Syllabus

Stat 134 Fall 2024: Course Syllabus

Lectures: 

Tuesdays and Thursdays, 12:30 - 2 PM in VLSB 2050

Instructor: 

Shobhana Murali Stoyanov (office: 333 Evans Hall)

GSIs:

  • Annie Ulichney
  • Chunting Zheng
  • Ibrahim Anagaa
  • Kaihao Jing
  • Max Medina Garcia
  • Sean McAvoy

Office hours: 

You will find the list of office hours here.  All office hours will be held in the Student Learning Center, and you may go to anyone’s office hour. In addition to the times listed here, SLC tutors are also available to help out.

Text:

Our main text will be Introduction to Probability by Anderson, Seppäläinen, and Valkó. I will cover most of this text (details in the schedule). You may also refer to Probability, by Pitman. 

Prerequisites:

A year of calculus, so a level of ease with calculus is assumed.  Test yourself with this worksheet, written by Professor Adhikari.

Schedule: 

The list of topics to be covered and the corresponding chapters can be found in this spreadsheet. Please try to at least skim the readings before lecture, it will make your comprehension in lecture much stronger.

Exams:  

There will be two exams:

Midterm:  

Thursday, October 10, in class.

Final exam:

Friday, December 20, 8-11 AM, location TBA. (Note that you must take the final in order to pass the class.)

Quizzes:

There will be three quizzes held during section on September 18, October 30, and November 20. 
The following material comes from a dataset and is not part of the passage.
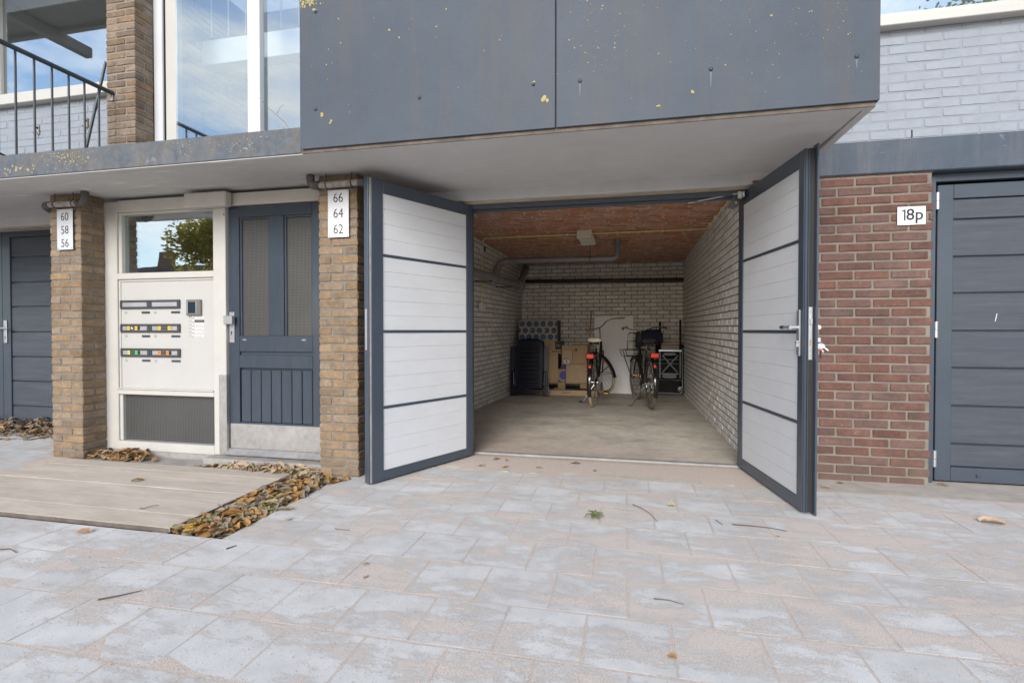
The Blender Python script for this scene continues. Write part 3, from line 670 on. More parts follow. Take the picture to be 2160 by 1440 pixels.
# ---- upper left: brick pier, terrace wall, big window
def small_pier(name, label, X0, X1, Y0_, Y1_, Z0, Z1, matn, morn, seed, lichen=None):
    t = thing(name, label, 'brick pier', ((X0 + X1) / 2, (Y0_ + Y1_) / 2, Z0))
    part('mortar', B().box(X0 + .006, X1 - .006, Y0_ + .006, Y1_ - .002, Z0, Z1), morn, t)
    r = random.Random(seed); h, j = .0545, .012; z = Z0 + .004; row = 0; W = X1 - X0; D = Y1_ - Y0_
    full = W - .105 - j
    while z < Z1 - .015:
        hh = min(h, Z1 - z)
        runs = []
        if row % 2 == 0: runs = [(X0, X0 + .105, Y0_, Y0_ + .1), (X0 + .105 + j, X1, Y0_, Y0_ + .1)]; y = Y0_ + .1 + j; first = .0
        else: runs = [(X0, X1 - .105 - j, Y0_, Y0_ + .1), (X1 - .105, X1, Y0_, Y0_ + min(.21, D))]; y = Y0_ + min(.21, D) + j
        while y < Y1_ - .03:
            y2 = min(y + .21, Y1_); runs.append((X1 - .1, X1, y, y2)); y = y2 + j
        for a, b_, c, d in runs:
            lx, ly = b_ - a, d - c; e = r.uniform(-.0022, .0022); e2 = r.uniform(-.0022, .0022)
            loc = ((a + b_) / 2 + e, (c + d) / 2 + e2, z + hh / 2 + r.uniform(-.0012, .0012))
            if ly > lx + .02: me, fx = brick_mesh(ly, lx, hh, matn, ch=.0055, jit=.0035); place('brick', me, t, loc, (0, r.uniform(-.012, .012), math.pi / 2 + r.uniform(-.01, .01)), (fx, 1, 1))
            else: me, fx = brick_mesh(lx, ly, hh, matn, ch=.0055, jit=.0035); place('brick', me, t, loc, (r.uniform(-.01, .01), r.uniform(-.012, .012), r.uniform(-.01, .01)), (fx, 1, 1))
        z += h + j; row += 1
    return t
P1X0, P1X1, PY0 = -4.855, -4.522, 3.48
small_pier('brick_pier', 'yellow brown brick pier left of the cream mailbox front with plate 60 58 56', P1X0, P1X1, PY0, 3.685, 0, 2.262, 'brick_yellow', 'mortar', 21)
small_pier('brick_pier', 'yellow brown brick pier right of the front door with plate 66 64 62', -2.262, -1.940, PY0, 4.215, 0, 2.27, 'brick_yellow', 'mortar', 22)
small_pier('brick_pier', 'dark brown upper brick pier standing on the canopy beside the tall window', -4.865, -4.53, 4.0, 4.195, 2.42, 4.6, 'brick_brown', 'mortar_dark', 23)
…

There will be both an individual and group component to each quiz. The individual component will last about 25 minutes. The group component will take place immediately after the individual component has been completed and will last about 15 minutes. Your final (composite) quiz grade will be the average of your group and individual quiz scores. 

Scheduling conflicts: 

Please email to notify your GSI and copy Prof. S, about any known or potential conflicts with the quizzes and exams. We will do our best to work with you, but cannot give you guarantees.

Homework: 

Homework will be due almost every Monday, beginning with September 9, and will be due at 11:59 PM  on Gradescope. The lowest two homework scores will be dropped. 

Grading: 

Your final grade will be computed using the following weights:

Homework (18%) Midterm (25%) Quizzes (27%) Final Exam (30%)
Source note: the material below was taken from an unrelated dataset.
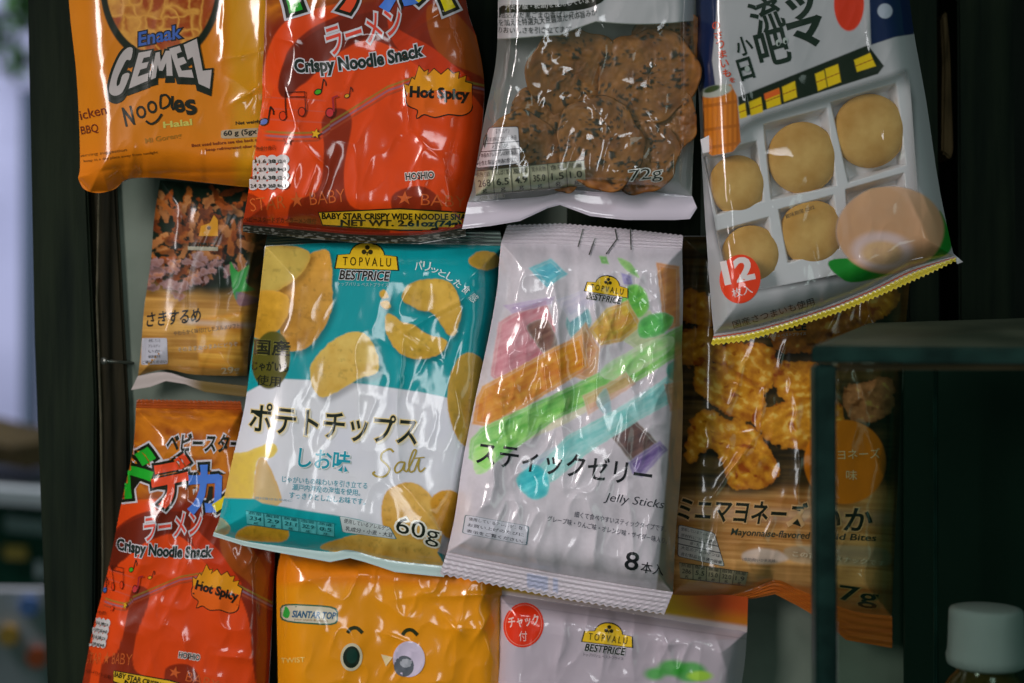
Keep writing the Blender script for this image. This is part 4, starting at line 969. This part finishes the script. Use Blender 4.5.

The final exam can “clobber” your midterm, since it is comprehensive. That is, if you do better on your final than your midterm, your final exam score will replace your midterm while computing your average. It will not work in the other direction.

Ed:

Please use Ed for your questions about the material. You can make the question private if it is a personal matter only for the instructional staff. If you need it only to be read by Prof. S, please email, but only for really personal stuff. For examples, questions about your waitlist position or if you are traveling and need to miss class can be posted as private questions on Ed (since it is fine for the instructional staff to read it too, and in fact, will be answered faster). Ed is a formal, academic space, not a social forum. We must demonstrate appropriate respect, consideration, and compassion for others. Please be friendly and thoughtful; our community draws from a wide spectrum of valuable experiences. 

DSP Accommodations: 

UC Berkeley is committed to creating a learning environment that meets the needs of its diverse student body including students with disabilities. If you anticipate or experience any barriers to learning in this course, please feel welcome to discuss your concerns with me.
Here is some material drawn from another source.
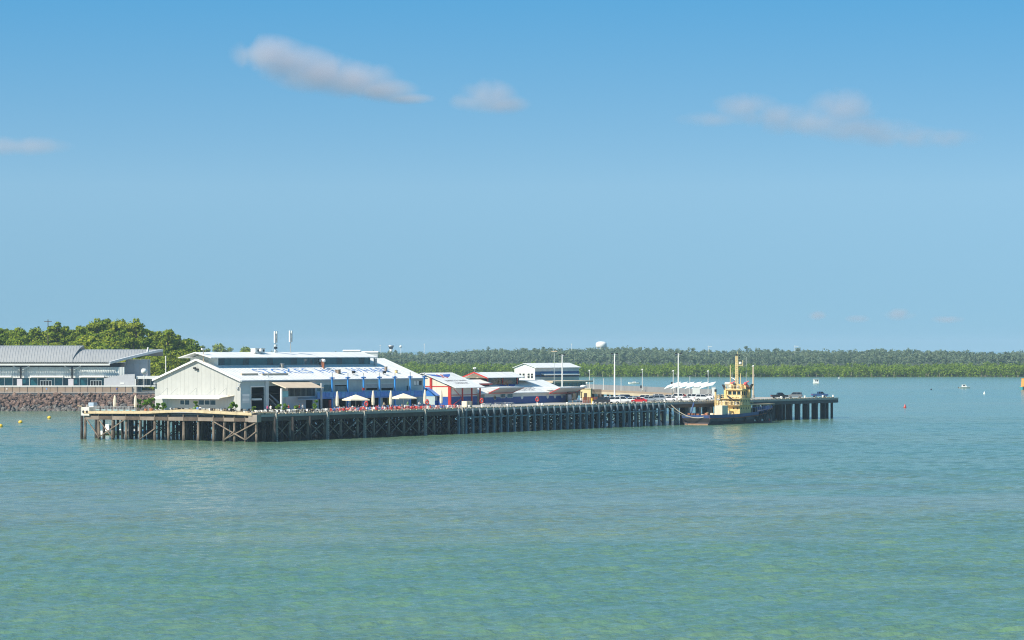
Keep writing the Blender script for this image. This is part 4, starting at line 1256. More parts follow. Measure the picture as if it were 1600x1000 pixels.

If you have a disability, or think you may have a disability, you can work with the Disabled Students’ Program (DSP) to request an official accommodation. The Disabled Students’ Program (DSP) is the campus office responsible for authorizing disability-related academic accommodations, in cooperation with the students themselves and their instructors. You can find more information about DSP, including contact information and the application process here: dsp.berkeley.edu.

Academic Misconduct and Community Standards:  

You are encouraged to discuss the homework problems with each other and the course staff. In fact, verbalizing your reasoning is known to deepen your understanding. However, please write up your solutions on your own. If I think that someone has cheated on a homework - either copied from a person or an online source and not acknowledged the source - I will report them to the Office of Student Conduct, and I may also give that student a 0 on that assignment. Of course, the same consequence holds for cheating on an exam or a quiz (and remember, part of your quiz grade is collaborative in any case).

You are a member of an academic community at one of the world’s leading research universities. One of the most important values of an academic community is the balance between the free flow of ideas and the respect for the intellectual property of others. Researchers don’t use one another’s research without permission; scholars and students always use proper citations in papers; professors may not circulate or publish student papers without the writer’s permission; and students may not circulate or post materials from their classes (handouts, exams, syllabi–any class materials) without the written permission of the instructor.

Any assignment submitted by you, with your name, is presumed to be your own original work. Finally, you should keep in mind that as a member of the campus community, you are expected to demonstrate integrity in all of your academic endeavors. The consequences of cheating and academic dishonesty—including a formal discipline file, possible loss of future internship, scholarship, or employment opportunities, and denial of admission to graduate school—are simply not worth it.

For further reading, please reference Berkeley’s Principles of Community and the Berkeley Campus Code of Student Conduct.